EXERCISE PROMPT: Which lines include the word "that"? Copy each of them.

START

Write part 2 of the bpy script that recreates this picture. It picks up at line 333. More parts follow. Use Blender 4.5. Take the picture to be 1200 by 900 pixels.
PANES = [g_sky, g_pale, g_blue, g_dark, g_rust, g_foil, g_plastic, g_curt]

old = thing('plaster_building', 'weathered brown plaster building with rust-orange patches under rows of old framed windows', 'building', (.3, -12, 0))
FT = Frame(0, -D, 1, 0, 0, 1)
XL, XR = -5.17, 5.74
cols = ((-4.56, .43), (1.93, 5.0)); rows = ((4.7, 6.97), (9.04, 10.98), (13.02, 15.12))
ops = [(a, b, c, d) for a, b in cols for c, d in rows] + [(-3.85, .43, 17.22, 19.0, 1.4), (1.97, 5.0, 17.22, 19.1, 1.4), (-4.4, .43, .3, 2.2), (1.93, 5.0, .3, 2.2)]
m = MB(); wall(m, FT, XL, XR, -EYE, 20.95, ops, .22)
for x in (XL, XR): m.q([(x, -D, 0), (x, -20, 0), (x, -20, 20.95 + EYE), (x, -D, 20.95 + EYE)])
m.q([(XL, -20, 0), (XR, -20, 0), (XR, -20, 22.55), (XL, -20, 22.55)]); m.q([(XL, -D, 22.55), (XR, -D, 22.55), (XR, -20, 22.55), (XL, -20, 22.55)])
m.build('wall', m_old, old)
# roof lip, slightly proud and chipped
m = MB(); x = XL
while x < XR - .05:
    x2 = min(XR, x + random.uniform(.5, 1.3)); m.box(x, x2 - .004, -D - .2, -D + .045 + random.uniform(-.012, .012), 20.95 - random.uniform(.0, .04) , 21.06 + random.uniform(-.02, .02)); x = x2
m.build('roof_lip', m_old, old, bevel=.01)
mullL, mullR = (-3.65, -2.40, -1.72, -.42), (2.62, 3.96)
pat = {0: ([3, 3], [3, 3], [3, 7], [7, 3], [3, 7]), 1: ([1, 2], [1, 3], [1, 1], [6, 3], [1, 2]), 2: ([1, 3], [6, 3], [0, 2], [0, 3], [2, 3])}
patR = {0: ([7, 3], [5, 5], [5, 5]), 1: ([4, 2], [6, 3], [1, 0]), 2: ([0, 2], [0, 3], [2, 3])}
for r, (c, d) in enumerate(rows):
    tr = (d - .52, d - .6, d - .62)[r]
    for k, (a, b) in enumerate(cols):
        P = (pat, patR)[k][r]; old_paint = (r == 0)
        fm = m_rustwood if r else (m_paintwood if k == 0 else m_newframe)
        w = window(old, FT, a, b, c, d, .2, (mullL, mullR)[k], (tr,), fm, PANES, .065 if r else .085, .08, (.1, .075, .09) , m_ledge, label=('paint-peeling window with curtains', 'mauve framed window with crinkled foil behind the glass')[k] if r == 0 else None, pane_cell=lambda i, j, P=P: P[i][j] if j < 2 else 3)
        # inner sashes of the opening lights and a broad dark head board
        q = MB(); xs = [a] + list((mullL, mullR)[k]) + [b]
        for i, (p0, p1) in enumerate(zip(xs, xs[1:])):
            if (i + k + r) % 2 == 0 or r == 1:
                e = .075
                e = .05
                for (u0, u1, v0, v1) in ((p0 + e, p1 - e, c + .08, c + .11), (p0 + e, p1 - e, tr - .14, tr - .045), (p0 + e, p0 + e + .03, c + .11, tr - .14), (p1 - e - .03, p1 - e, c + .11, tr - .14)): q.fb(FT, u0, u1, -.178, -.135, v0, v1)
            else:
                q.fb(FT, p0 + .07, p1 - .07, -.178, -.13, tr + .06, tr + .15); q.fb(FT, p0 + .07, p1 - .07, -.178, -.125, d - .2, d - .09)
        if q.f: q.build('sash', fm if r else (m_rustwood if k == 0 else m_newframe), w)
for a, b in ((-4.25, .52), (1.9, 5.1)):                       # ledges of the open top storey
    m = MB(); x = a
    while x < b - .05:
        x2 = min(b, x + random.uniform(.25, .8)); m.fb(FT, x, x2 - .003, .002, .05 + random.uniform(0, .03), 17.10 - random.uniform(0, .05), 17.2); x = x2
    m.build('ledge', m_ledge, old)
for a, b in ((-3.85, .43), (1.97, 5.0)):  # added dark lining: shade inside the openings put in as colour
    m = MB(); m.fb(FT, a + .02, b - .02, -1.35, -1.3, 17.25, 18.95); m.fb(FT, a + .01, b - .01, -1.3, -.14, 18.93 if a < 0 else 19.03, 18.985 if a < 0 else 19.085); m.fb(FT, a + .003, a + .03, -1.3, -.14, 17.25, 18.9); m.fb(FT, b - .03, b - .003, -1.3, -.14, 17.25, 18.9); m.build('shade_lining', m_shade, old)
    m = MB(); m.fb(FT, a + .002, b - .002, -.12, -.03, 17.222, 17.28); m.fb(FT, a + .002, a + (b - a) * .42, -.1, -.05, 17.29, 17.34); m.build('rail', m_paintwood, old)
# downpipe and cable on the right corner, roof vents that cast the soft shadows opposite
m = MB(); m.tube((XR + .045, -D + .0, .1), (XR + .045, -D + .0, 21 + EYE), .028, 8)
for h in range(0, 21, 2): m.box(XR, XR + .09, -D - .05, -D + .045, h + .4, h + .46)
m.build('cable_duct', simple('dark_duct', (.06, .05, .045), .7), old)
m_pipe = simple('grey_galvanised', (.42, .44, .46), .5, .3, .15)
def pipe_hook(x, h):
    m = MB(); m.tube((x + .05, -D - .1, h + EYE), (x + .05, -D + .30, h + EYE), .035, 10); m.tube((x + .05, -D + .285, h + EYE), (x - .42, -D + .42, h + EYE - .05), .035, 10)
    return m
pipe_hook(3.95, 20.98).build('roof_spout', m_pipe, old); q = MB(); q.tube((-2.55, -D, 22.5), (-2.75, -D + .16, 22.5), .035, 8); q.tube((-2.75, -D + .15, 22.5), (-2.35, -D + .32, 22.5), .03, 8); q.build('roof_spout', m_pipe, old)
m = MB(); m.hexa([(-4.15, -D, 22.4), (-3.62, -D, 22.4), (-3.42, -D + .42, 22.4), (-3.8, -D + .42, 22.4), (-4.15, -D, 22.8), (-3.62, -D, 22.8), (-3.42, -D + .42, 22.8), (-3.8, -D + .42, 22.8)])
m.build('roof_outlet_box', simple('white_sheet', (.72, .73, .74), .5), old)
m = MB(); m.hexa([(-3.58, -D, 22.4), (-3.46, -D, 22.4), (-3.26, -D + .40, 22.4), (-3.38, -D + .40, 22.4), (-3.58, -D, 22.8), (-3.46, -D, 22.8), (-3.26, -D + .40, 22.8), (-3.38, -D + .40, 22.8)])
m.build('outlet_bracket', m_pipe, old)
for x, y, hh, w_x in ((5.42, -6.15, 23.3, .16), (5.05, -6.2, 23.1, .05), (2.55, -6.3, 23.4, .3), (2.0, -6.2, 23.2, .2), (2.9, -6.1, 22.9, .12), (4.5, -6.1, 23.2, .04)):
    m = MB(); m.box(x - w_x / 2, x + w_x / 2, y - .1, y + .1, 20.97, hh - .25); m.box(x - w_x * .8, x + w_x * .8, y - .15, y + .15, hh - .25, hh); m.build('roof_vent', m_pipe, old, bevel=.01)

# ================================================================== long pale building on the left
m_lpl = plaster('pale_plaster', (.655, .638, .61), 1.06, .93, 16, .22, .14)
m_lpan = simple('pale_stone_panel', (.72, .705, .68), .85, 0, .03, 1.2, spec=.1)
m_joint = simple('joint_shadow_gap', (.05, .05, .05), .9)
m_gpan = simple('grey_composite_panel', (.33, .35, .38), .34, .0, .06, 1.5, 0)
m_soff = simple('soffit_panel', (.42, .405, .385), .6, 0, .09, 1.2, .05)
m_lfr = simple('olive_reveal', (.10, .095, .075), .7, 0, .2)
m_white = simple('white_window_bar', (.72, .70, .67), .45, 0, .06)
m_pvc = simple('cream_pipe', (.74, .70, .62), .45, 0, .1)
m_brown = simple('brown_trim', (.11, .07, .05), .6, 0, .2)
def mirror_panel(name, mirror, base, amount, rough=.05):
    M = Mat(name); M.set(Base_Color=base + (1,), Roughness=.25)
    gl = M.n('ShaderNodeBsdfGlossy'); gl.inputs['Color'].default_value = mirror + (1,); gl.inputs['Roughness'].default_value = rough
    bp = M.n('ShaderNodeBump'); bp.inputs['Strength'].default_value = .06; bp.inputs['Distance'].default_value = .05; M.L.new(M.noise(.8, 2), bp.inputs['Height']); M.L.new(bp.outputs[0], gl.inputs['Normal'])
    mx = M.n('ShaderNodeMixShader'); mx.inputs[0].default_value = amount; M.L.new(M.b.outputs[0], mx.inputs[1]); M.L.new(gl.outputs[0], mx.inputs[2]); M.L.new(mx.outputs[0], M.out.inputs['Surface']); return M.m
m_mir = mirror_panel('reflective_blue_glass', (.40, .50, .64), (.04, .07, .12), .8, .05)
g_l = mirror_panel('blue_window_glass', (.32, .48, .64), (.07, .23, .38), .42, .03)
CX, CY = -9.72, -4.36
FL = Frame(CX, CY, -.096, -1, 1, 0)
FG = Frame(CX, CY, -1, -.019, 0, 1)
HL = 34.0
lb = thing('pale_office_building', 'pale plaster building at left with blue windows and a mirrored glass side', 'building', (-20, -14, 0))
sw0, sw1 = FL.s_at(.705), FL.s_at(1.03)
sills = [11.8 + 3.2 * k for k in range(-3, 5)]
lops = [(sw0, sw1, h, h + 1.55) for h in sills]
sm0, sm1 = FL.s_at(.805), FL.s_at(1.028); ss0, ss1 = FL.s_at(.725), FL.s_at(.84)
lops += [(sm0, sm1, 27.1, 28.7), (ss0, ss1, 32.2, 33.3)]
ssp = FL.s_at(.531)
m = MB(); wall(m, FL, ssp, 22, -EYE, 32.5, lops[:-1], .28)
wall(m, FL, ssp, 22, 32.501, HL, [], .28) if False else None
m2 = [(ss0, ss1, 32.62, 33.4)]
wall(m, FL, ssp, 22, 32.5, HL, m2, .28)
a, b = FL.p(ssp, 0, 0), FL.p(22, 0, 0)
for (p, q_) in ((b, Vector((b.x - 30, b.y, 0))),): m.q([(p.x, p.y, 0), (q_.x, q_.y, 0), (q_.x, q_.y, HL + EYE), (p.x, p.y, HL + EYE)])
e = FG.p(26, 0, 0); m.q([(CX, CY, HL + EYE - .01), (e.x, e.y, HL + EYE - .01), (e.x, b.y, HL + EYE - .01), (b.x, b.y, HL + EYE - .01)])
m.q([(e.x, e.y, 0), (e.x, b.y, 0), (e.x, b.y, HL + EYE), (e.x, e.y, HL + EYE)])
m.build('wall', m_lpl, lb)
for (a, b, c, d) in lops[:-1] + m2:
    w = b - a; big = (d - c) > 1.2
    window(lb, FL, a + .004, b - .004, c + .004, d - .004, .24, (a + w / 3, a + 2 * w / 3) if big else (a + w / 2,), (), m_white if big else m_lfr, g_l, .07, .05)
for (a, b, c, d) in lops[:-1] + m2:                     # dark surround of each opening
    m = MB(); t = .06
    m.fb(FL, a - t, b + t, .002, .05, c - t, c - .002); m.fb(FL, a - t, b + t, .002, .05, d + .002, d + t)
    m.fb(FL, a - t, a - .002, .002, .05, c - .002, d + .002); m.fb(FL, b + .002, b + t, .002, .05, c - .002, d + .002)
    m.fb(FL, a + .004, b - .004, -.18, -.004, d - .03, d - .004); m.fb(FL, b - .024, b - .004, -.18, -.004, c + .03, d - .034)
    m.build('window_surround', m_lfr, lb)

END

WRITTEN SOLUTION:
Write part 2 of the bpy script that recreates this picture. It picks up at line 333. More parts follow. Use Blender 4.5. Take the picture to be 1200 by 900 pixels.
# downpipe and cable on the right corner, roof vents that cast the soft shadows opposite